◆ Task directions: Please transcribe the data that follows without the pictures, keeping every word the same.

◆ Data block:

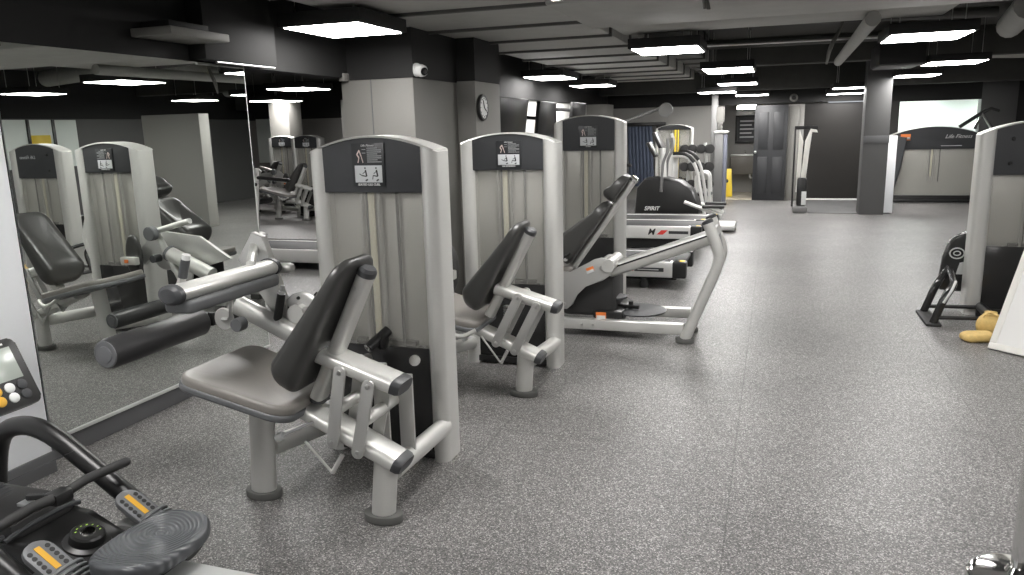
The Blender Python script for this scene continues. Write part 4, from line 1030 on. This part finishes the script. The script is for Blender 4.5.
# rail and seat
MB().box((-1.95, YR - .045, .235), (-.35, YR + .045, .272), .004).build('slide_rail', 'trimlight', t)
MB().box((-1.95, YR - .03, .18), (-.35, YR + .03, .235), .004).build('rail_web', 'black', t)
MB().box((-.42, YR - .2, 0), (-.32, YR + .2, .18), .02).build('rear_foot', 'black', t)
SX = -1.81
out = []
for k in range(48):
    a = 2 * PI * k / 48; c, s_ = math.cos(a), math.sin(a)
    out.append((.124 * math.copysign(abs(c) ** .6, c) - .022 * (1 - abs(s_)) * (1 if c < 0 else -.4), .182 * math.copysign(abs(s_) ** .75, s_)))
def seat_fn(a, b, w):
    f = b / .17
    z = .305 + w
    if w > .02: z += .016 * f * f - .012 * math.exp(-((abs(b) - .07) / .045) ** 2) * math.exp(-((a) / .07) ** 2)
    return (SX + a, YR + b, z)
MB().pad(out, .050, .020, seat_fn, nin=16).build('seat', 'rowseat', t)
MB().box((SX - .08, YR - .06, .272), (SX + .08, YR + .06, .31), .008).build('seat_carriage', 'black', t)
# foot rests
for yy in (YR - .175, YR + .175):
    a = V((-2.085, yy, .36)); u = V((1, 0, -.62)).normalized(); v = V((0, 1, 0)); n = u.cross(v)
    f = MB().prism([(q[0], q[1]) for q in rrect(.25, .095, .04, 6, .09, 0)], u, v, a, .018, .004).build('foot_rest', 'capgrey', t)
    mb = MB()
    for k in range(5):
        for s in (-1, 1): mb.lathe([(.008, 0), (.008, .0015)], a + n * .0185 + u * (.0 + .020 * k) + v * (.030 * s), n, 10)
    mb.build('hole_dots', 'ink', f)
    MB().prism([(-.012, -.010), (.085, -.010), (.085, .010), (-.012, .010)], u, v, a + n * .018, .0015, 0).build('size_sticker', 'yellow', f)
    mb = MB()
    for k in range(6): mb.tube([a + u * (.112 + .018 * k) - v * .060 + n * (.0), a + u * (.112 + .018 * k) - v * .045 + n * (.050), a + u * (.112 + .018 * k) + v * .045 + n * (.050), a + u * (.112 + .018 * k) + v * .060], .011, ry=.006, n=8, round_=.03)
    mb.build('toe_strap', 'capgrey', f)
    MB().box((-2.12, yy - .05, .20), (-1.98, yy + .05, .30), .03).build('foot_mount', 'midgrey', t)
# monitor on its arm
MB().tube([(-2.55, YR, .36), (-2.48, YR - .06, .62), (-2.32, 1.622, .84)], .025, n=12, round_=.08).build('monitor_arm', 'black', t)
cu = V((0, 1, 0)); cv = V((-.42, 0, .90)).normalized(); cn = cu.cross(cv); co = V((-2.245, 1.622, .885))
def cpl(a0, a1, b0, b1, c, th, m, nm, par, bev=.002): return MB().prism([(a0, b0), (a1, b0), (a1, b1), (a0, b1)], cu, cv, co + cn * c, th, bev).build(nm, m, par)
c = MB().prism(rrect(.185, .225, .02, 5, 0, .0), cu, cv, co - cn * .035, .035, .006).build('monitor', 'black', t)
cpl(-.068, .066, -.02, .085, 0, .002, 'lcd', 'display', c, .0005)
cpl(.0, .05, .094, .100, 0, .001, 'white', 'monitor_print', c, 0)
for a, b, m in ((-.035, -.042, 'yellow'), (.008, -.042, 'white'), (.050, -.042, 'shroud'), (-.035, -.075, 'yellow'), (.008, -.075, 'white'), (.050, -.075, 'shroud')):
    MB().lathe([(.0165, 0), (.016, .003), (.012, .005)], co + cu * a + cv * b, cn, 18).build('button', m, c)

# ------------------------------------------------------------------ camera, world, output
cam = bpy.data.cameras.new('camera'); co_ = bpy.data.objects.new('camera', cam); COL.objects.link(co_)
cam.sensor_fit = 'HORIZONTAL'; cam.sensor_width = 36; cam.lens = 760 / 1024 * 36; cam.clip_end = 100; cam.clip_start = .02
R = ((0.94698078, 0.0423037, -0.318493), (0.32031295, -0.20156575, 0.92561918), (-0.02504017, -0.97856101, -0.20442932))
mt = Matrix(((R[0][0], -R[0][1], -R[0][2], 0), (R[1][0], -R[1][1], -R[1][2], 0), (R[2][0], -R[2][1], -R[2][2], 1.6), (0, 0, 0, 1)))
co_.matrix_world = mt
S.camera = co_
w = bpy.data.worlds.new('world'); S.world = w; w.use_nodes = True
w.node_tree.nodes['Background'].inputs[0].default_value = (.9, .95, 1, 1); w.node_tree.nodes['Background'].inputs[1].default_value = .3
S.view_settings.view_transform = 'Standard'; S.view_settings.look = 'None'
S.view_settings.gamma = 1; S.view_settings.use_curve_mapping = False
S.view_settings.exposure = 0.95
S.cycles.max_bounces = 8; S.cycles.diffuse_bounces = 4; S.cycles.glossy_bounces = 5; S.cycles.transparent_max_bounces = 12
S.cycles.sample_clamp_indirect = 6
S.cycles.use_denoising = True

◆ Reply:
The Blender Python script for this scene continues. Write part 4, from line 1030 on. This part finishes the script. The script is for Blender 4.5.
# rail and seat
MB().box((-1.95, YR - .045, .235), (-.35, YR + .045, .272), .004).build('slide_rail', 'trimlight', t)
MB().box((-1.95, YR - .03, .18), (-.35, YR + .03, .235), .004).build('rail_web', 'black', t)
MB().box((-.42, YR - .2, 0), (-.32, YR + .2, .18), .02).build('rear_foot', 'black', t)
SX = -1.81
out = []
for k in range(48):
    a = 2 * PI * k / 48; c, s_ = math.cos(a), math.sin(a)
    out.append((.124 * math.copysign(abs(c) ** .6, c) - .022 * (1 - abs(s_)) * (1 if c < 0 else -.4), .182 * math.copysign(abs(s_) ** .75, s_)))
def seat_fn(a, b, w):
    f = b / .17
    z = .305 + w
    if w > .02: z += .016 * f * f - .012 * math.exp(-((abs(b) - .07) / .045) ** 2) * math.exp(-((a) / .07) ** 2)
    return (SX + a, YR + b, z)
MB().pad(out, .050, .020, seat_fn, nin=16).build('seat', 'rowseat', t)
MB().box((SX - .08, YR - .06, .272), (SX + .08, YR + .06, .31), .008).build('seat_carriage', 'black', t)
# foot rests
for yy in (YR - .175, YR + .175):
    a = V((-2.085, yy, .36)); u = V((1, 0, -.62)).normalized(); v = V((0, 1, 0)); n = u.cross(v)
    f = MB().prism([(q[0], q[1]) for q in rrect(.25, .095, .04, 6, .09, 0)], u, v, a, .018, .004).build('foot_rest', 'capgrey', t)
    mb = MB()
    for k in range(5):
        for s in (-1, 1): mb.lathe([(.008, 0), (.008, .0015)], a + n * .0185 + u * (.0 + .020 * k) + v * (.030 * s), n, 10)
    mb.build('hole_dots', 'ink', f)
    MB().prism([(-.012, -.010), (.085, -.010), (.085, .010), (-.012, .010)], u, v, a + n * .018, .0015, 0).build('size_sticker', 'yellow', f)
    mb = MB()
    for k in range(6): mb.tube([a + u * (.112 + .018 * k) - v * .060 + n * (.0), a + u * (.112 + .018 * k) - v * .045 + n * (.050), a + u * (.112 + .018 * k) + v * .045 + n * (.050), a + u * (.112 + .018 * k) + v * .060], .011, ry=.006, n=8, round_=.03)
    mb.build('toe_strap', 'capgrey', f)
    MB().box((-2.12, yy - .05, .20), (-1.98, yy + .05, .30), .03).build('foot_mount', 'midgrey', t)
# monitor on its arm
MB().tube([(-2.55, YR, .36), (-2.48, YR - .06, .62), (-2.32, 1.622, .84)], .025, n=12, round_=.08).build('monitor_arm', 'black', t)
cu = V((0, 1, 0)); cv = V((-.42, 0, .90)).normalized(); cn = cu.cross(cv); co = V((-2.245, 1.622, .885))
def cpl(a0, a1, b0, b1, c, th, m, nm, par, bev=.002): return MB().prism([(a0, b0), (a1, b0), (a1, b1), (a0, b1)], cu, cv, co + cn * c, th, bev).build(nm, m, par)
c = MB().prism(rrect(.185, .225, .02, 5, 0, .0), cu, cv, co - cn * .035, .035, .006).build('monitor', 'black', t)
cpl(-.068, .066, -.02, .085, 0, .002, 'lcd', 'display', c, .0005)
cpl(.0, .05, .094, .100, 0, .001, 'white', 'monitor_print', c, 0)
for a, b, m in ((-.035, -.042, 'yellow'), (.008, -.042, 'white'), (.050, -.042, 'shroud'), (-.035, -.075, 'yellow'), (.008, -.075, 'white'), (.050, -.075, 'shroud')):
    MB().lathe([(.0165, 0), (.016, .003), (.012, .005)], co + cu * a + cv * b, cn, 18).build('button', m, c)

# ------------------------------------------------------------------ camera, world, output
cam = bpy.data.cameras.new('camera'); co_ = bpy.data.objects.new('camera', cam); COL.objects.link(co_)
cam.sensor_fit = 'HORIZONTAL'; cam.sensor_width = 36; cam.lens = 760 / 1024 * 36; cam.clip_end = 100; cam.clip_start = .02
R = ((0.94698078, 0.0423037, -0.318493), (0.32031295, -0.20156575, 0.92561918), (-0.02504017, -0.97856101, -0.20442932))
mt = Matrix(((R[0][0], -R[0][1], -R[0][2], 0), (R[1][0], -R[1][1], -R[1][2], 0), (R[2][0], -R[2][1], -R[2][2], 1.6), (0, 0, 0, 1)))
co_.matrix_world = mt
S.camera = co_
w = bpy.data.worlds.new('world'); S.world = w; w.use_nodes = True
w.node_tree.nodes['Background'].inputs[0].default_value = (.9, .95, 1, 1); w.node_tree.nodes['Background'].inputs[1].default_value = .3
S.view_settings.view_transform = 'Standard'; S.view_settings.look = 'None'
S.view_settings.gamma = 1; S.view_settings.use_curve_mapping = False
S.view_settings.exposure = 0.95
S.cycles.max_bounces = 8; S.cycles.diffuse_bounces = 4; S.cycles.glossy_bounces = 5; S.cycles.transparent_max_bounces = 12
S.cycles.sample_clamp_indirect = 6
S.cycles.use_denoising = True